Warnock, in his reaction to Biden’s invitation, played up his work with the president “to address the high costs of higher education.”

Reflecting the nation’s overall racial gaps in income and net worth, Black college students are disproportionately dependent on Pell Grants, which typically cover only a fraction of college costs, and student loans. According to Federal Reserve data, about 1 out of 3 Black households has student loan debt, compared to about 1 in 5 white households. The average Black borrower also is carrying about $10,000 more in debt than the average white borrower. Additionally, federal statistics show about 60% of Black undergraduates receive Pell Grants, compared to about 40% of the overall undergraduate population and a third of white students.

Most historically Black colleges and universities — state-affiliated and private — were founded in the years after the end of the Civil War and chattel slavery. Most established white campuses in that post-war era, especially in the Old Confederacy, denied admission to Black applicants altogether or, in the case of many northern schools, admitted only a few Black students.

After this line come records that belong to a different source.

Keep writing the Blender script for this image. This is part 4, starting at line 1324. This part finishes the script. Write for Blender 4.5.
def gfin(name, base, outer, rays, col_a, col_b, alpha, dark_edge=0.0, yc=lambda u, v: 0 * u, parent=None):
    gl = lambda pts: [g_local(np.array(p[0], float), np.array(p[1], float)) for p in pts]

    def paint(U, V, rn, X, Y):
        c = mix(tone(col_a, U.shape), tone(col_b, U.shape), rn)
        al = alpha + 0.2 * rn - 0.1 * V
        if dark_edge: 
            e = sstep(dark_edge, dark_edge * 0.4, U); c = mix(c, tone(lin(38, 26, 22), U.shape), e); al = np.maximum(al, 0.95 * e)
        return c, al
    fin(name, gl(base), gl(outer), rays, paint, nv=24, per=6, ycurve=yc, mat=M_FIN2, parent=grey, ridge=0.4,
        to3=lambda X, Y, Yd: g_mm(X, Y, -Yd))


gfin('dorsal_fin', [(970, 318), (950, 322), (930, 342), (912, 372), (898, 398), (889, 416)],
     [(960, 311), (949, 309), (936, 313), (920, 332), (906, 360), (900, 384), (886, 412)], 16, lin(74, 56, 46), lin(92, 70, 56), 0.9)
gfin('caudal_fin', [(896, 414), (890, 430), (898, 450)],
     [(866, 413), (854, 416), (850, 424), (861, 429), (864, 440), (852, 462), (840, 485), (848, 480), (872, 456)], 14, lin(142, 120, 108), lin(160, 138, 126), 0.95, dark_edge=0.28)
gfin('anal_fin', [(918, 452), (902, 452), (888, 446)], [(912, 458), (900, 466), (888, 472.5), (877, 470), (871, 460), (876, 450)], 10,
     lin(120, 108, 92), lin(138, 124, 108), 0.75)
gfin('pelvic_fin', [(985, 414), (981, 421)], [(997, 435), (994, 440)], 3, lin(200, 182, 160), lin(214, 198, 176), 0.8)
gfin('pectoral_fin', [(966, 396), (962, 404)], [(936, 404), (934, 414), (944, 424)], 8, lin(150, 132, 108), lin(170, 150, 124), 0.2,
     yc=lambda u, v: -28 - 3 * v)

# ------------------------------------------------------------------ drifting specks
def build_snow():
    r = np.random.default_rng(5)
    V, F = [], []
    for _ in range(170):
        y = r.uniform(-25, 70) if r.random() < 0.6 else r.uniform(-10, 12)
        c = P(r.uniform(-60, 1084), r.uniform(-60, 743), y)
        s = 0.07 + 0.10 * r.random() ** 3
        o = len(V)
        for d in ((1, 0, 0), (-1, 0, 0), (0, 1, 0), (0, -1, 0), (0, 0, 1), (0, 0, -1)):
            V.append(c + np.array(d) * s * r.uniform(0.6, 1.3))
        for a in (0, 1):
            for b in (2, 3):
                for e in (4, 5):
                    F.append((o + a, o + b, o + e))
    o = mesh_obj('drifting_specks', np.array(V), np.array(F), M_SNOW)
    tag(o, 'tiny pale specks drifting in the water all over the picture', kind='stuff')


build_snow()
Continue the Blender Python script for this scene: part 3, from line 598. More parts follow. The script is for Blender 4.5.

Morehouse was founded in 1867. Spelman College, its adjacent private all-women’s school, was founded in 1881. The University of Georgia, the state’s flagship public university, meanwhile, was chartered in 1785, more than three years before the U.S. Constitution was ratified. Yet UGA did not serve Black students until Hamilton Holmes and Charlayne Hunter enrolled under a federal court order in 1961.

Biden’s undergraduate alma mater, the University of Delaware, traces its roots to 1743, and its modern iteration began classes in 1867. The university did not include any Black student until 1948, when the 81-year-old president was 6 years old.


Kim reported from Washington. Associated Press reporter Darren Sands contributed.